Dirigés avec talent et une étonnante maturité par Pedro Castanheira, ces musiciens ont ainsi décidé de ne pas choisir, de passer d’une bossa rappelant Chico Buarque ou Caetano Velhoso aux plus profondes transes du Candomblé (« Mae Sirena ») avec une classe naturelle totalement déconcertante. Lorsque l’omniprésent leader se mue en chanteur, jouant avec excès de nuances ensoleillées et d’envolées lyriques, il opère sur le même mode, en s’infiltrant innocemment dans le morceau avant de faire exploser ses structures conventionnelles et de se muer en une étrange chimère mi Peter Gabriel mi Magic Malik.
Ce disque dure peu, mais il visite toute la richesse du Brésil musical : une transe venue d’Afrique sur une ligne de basse sensuelle ; des éclats de percussions frénétiques laissent ensuite les premiers rôles aux trompettes et saxophones en toute fluidité. Lorsque les soufflants prennent le dessus, samba et bossa s’éloignent, et la partie la plus charnelle du jazz prend alors la parole. Même en haute altitude virtuose, les ancestrales croyances restent prégnantes, car les chorus ahurissants tiennent de Freddie Hubbard (« Mae Sirena ») et surtout John Coltrane ou Pharoah Sanders (« Tus’embii ») en partance pour les étoiles.
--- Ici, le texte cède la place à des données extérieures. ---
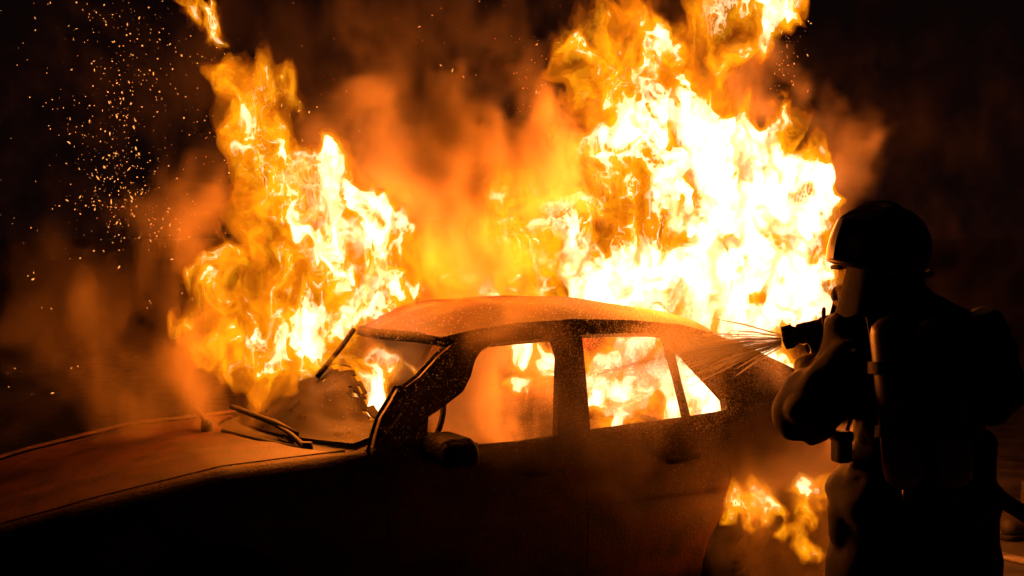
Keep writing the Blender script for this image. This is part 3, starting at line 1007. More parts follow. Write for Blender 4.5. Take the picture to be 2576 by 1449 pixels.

C’est ici, au cœur de cette musique faite de larmes et de rires que Yemanjazz tire son insolente cohérence, auprès des esprits supérieurs comme Albert Ayler, Ali Farka Touré ou Nusrat Fateh Ali Khan qui font de la musique cette transe, cette richesse qui dépasse toute notion d’époque, de lieu ou de style. Espérons que ces jeunes inconscients indépendants, qui prennent le risque de ne choisir aucune chapelle, ne souffrent pas de la frilosité ambiante et que les oreilles avides sauront aller à leur rencontre : elles en seront remerciées au centuple en retour.